Париж был первым университетским городом Европы, в котором имя Аверроэса стало связываться с умонастроениями, оппозиционными к ортодоксальной теологии. Комментарии Ибн-Рушда к работам Аристотеля здесь стали известны примерно в 1230 г. В это время аристотелевское учение сталкивалось с противоборством склонявшихся к платонизму францисканских богословов, между тем как доминиканские теологи пытались приспособить его к требованиям христианского мировоззрения. Переработкой аристотелевского учения в духе католицизма занялись два профессора богословского факультета Парижского университета — Альберт Великий (1193–1280) и Фома Аквинский (ум. в 1274 г.); их деятельность на этом поприще явилась примером христианизации великого античного философа, о результатах которой В. И. Ленин писал: «Поповщина убила в Аристотеле живое и увековечила мертвое» (2, стр. 325).

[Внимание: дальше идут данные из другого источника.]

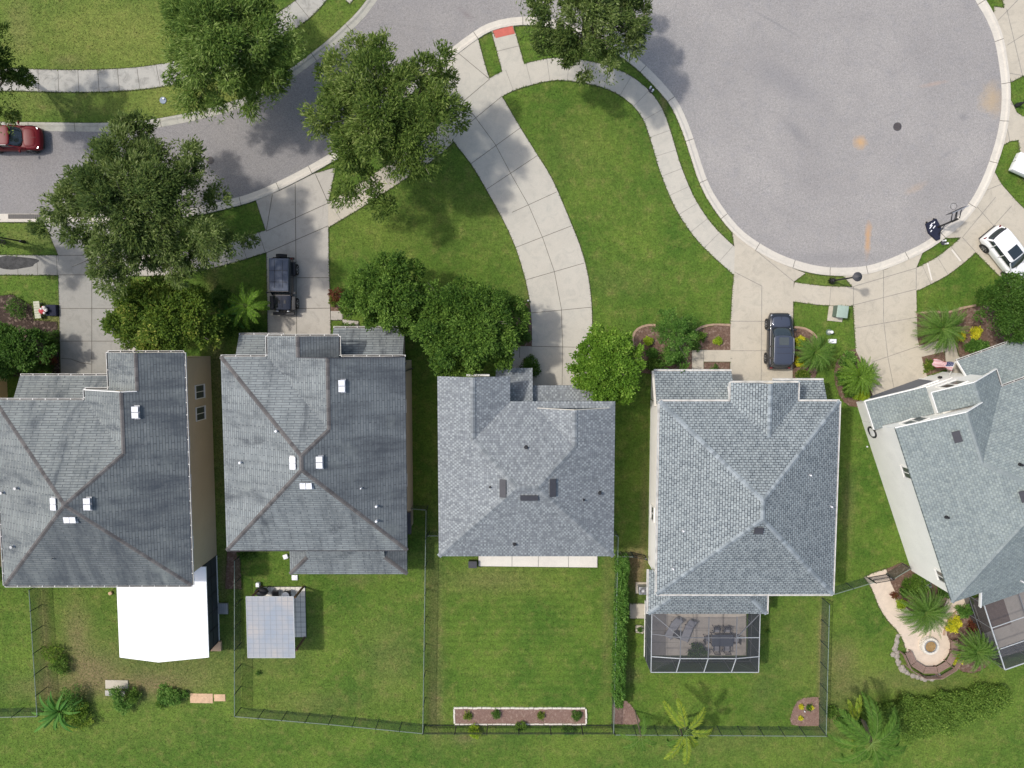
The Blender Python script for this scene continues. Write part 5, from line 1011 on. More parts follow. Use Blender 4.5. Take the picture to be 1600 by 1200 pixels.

Именно этим попыткам выхолостить из учения Стагирита живое содержание противодействовало другое направление среди последователей Аристотеля в Парижском университете — направление, сложившееся на факультете искусств и опиравшееся при объяснении аристотелевских концепций на толкования Ибн-Рушда. Крупнейшим представителем этого направления был Сигер Брабантский (ум. ок. 1282 г.), который выступил с утверждениями о вечности мира, о невозможности для бога знать единичные предметы и явления, о единстве и вечности надындивидуального человеческого разума и бренности индивидуальной души. В вопросе об отношении между верой и знанием он придерживался той точки зрения, что некоторые логически необходимые философские выводы могут не согласоваться с христианской догмой, и, таким образом, выступил как один из первых в европейской философии поборников концепции «двойственной истины».